Das alte Eminem-Konzept

Das Beste allerdings ist etwas ganz anders: die schiere Wucht ihres Auftritts, die Gewalt, mit der sich hier eine Gang hinstellt und sagt "Wir sind da". Dutzende von Stücken stellen sie auf ihrer Homepage zum freien Download bereit, an die 60 Leute soll OFWGKTA eigentlich umfassen, eine Skatergang aus Los Angeles. Außerdem interessant: Es sind keine Ghettokids. Tyler behauptet im Interview zwar, sein Leben mit Drogenhandel und sonstiger Kriminalität zu bestreiten, um es kurz darauf wieder zu dementieren. "Ich bin eine widersprüchliche Persönlichkeit."
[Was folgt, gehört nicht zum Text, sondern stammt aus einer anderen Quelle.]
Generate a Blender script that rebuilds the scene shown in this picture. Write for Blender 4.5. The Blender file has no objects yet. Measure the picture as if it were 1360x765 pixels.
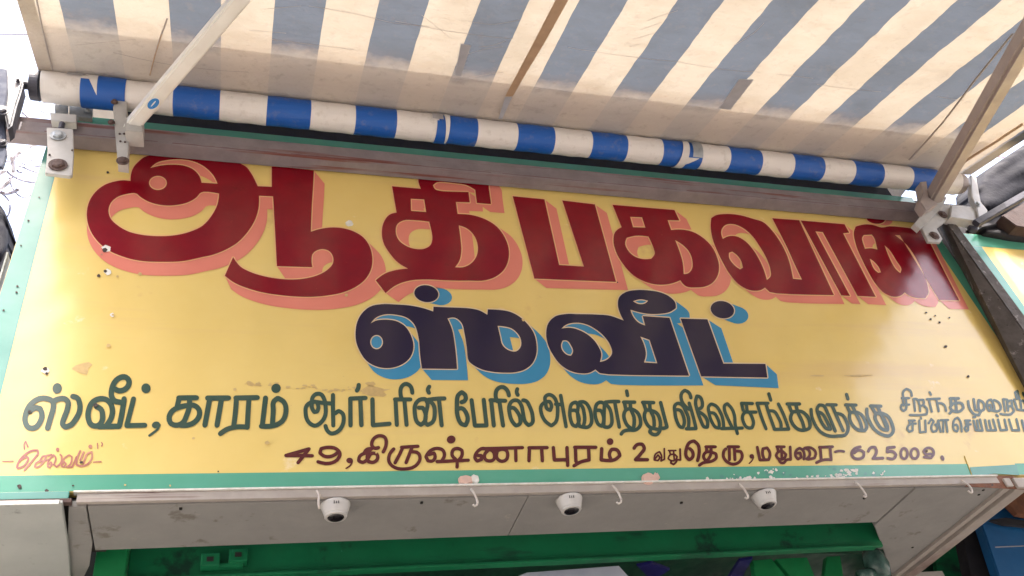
import bpy, bmesh, math, random
from mathutils import Vector, Matrix, noise
from mathutils.geometry import delaunay_2d_cdt
random.seed(7)
sc = bpy.context.scene
COL = sc.collection
# ---------------------------------------------------------------- camera, world, sun, exposure
F, CX, CY, D = 1160.0, 680.0, 382.5, 2.3          # focal length in pixels of the 1360 px wide photograph; camera D metres in front of the sign
AX = Vector((0.95368, 0.04970, 0.29643)); AZ = Vector((-0.16469, -0.73837, 0.65399))
AX.normalize(); AZ = (AZ - AZ.dot(AX)*AX).normalized(); AY = AZ.cross(AX)
EYE = Vector((0, -D, 0))
cam = bpy.data.cameras.new('camera'); co = bpy.data.objects.new('camera', cam); COL.objects.link(co)
cam.sensor_width = 36; cam.lens = 36*F/1360; cam.clip_start = 0.02; cam.clip_end = 2000
right = Vector((AX[0], AY[0], AZ[0])); down = Vector((AX[1], AY[1], AZ[1])); fwd = Vector((AX[2], AY[2], AZ[2]))
m = Matrix((right, -down, -fwd)).transposed().to_4x4(); m.translation = EYE
co.matrix_world = m; sc.camera = co
SUN_EL, SUN_AZ = math.radians(68), math.radians(176)    # azimuth measured from +Y (into the wall) clockwise: the sun stands over the street
w = bpy.data.worlds.new('World'); sc.world = w; w.use_nodes = True
nt = w.node_tree; bg = nt.nodes['Background']
sky = nt.nodes.new('ShaderNodeTexSky'); sky.sky_type = 'NISHITA'; sky.sun_disc = False
sky.sun_elevation = SUN_EL; sky.sun_rotation = SUN_AZ; sky.air_density = 1.0; sky.dust_density = 10.0; sky.ozone_density = 0.3
nt.links.new(sky.outputs[0], bg.inputs[0]); bg.inputs[1].default_value = 0.15
sl = bpy.data.lights.new('sun', 'SUN'); sl.energy = 2.0; sl.angle = math.radians(0.6); sl.color = (1, 0.97, 0.92)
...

Es ist das alte Eminem-Konzept: Bring die Welt durch widersprüchliche Aussagen durcheinander - und der Skandal wird sicher kommen, weil sich irgendjemand beleidigt fühlt. Und dafür geben Tyler, The Creator und seine Crew fast jedem einen Anlass: Sie hassen eigentlich alle: Schwule, Frauen, andere Rapper, die Eltern, die Schule, die Polizei. Wobei es wiederum nicht die blinde Wut ist, die an ihren Stücken bezaubert, sondern die Freude, mit der sie sich in dieses Gefühl werfen. OFWGKTA ist eine Rap-Crew, die gerade merkt, dass die Welt sie dafür liebt, von ihr gehasst zu werden.

Später am Abend dann treten sie auf. Tyler hat zwei Co-Rapper und Syd dabei, die Produzentin der Odd-Future-Alben, ein zartes lesbisches Mädchen, sie ist der DJ hinter der Rapper-Horde. Das Konzert ist intensiv, laut, verschwitzt. Tyler springt regelmäßig ins Publikum und surft über die Köpfe hinweg. In Amsterdam sollen sich einige Leute bei der Show verletzt haben, als sie von einer Empore heruntersprangen, Dutzende Fans sollen am Schluss die Bühne gestürmt haben. So wild wird es hier nicht. Aber immerhin: Nach ungefähr einer Stunde brechen die Ordner den Auftritt ab, als ein paar Jungs aus dem Publikum auf die Bühne springen. Nicht ganz so denkwürdig, aber immer noch standesgemäß für eine Skandalrapper-Crew.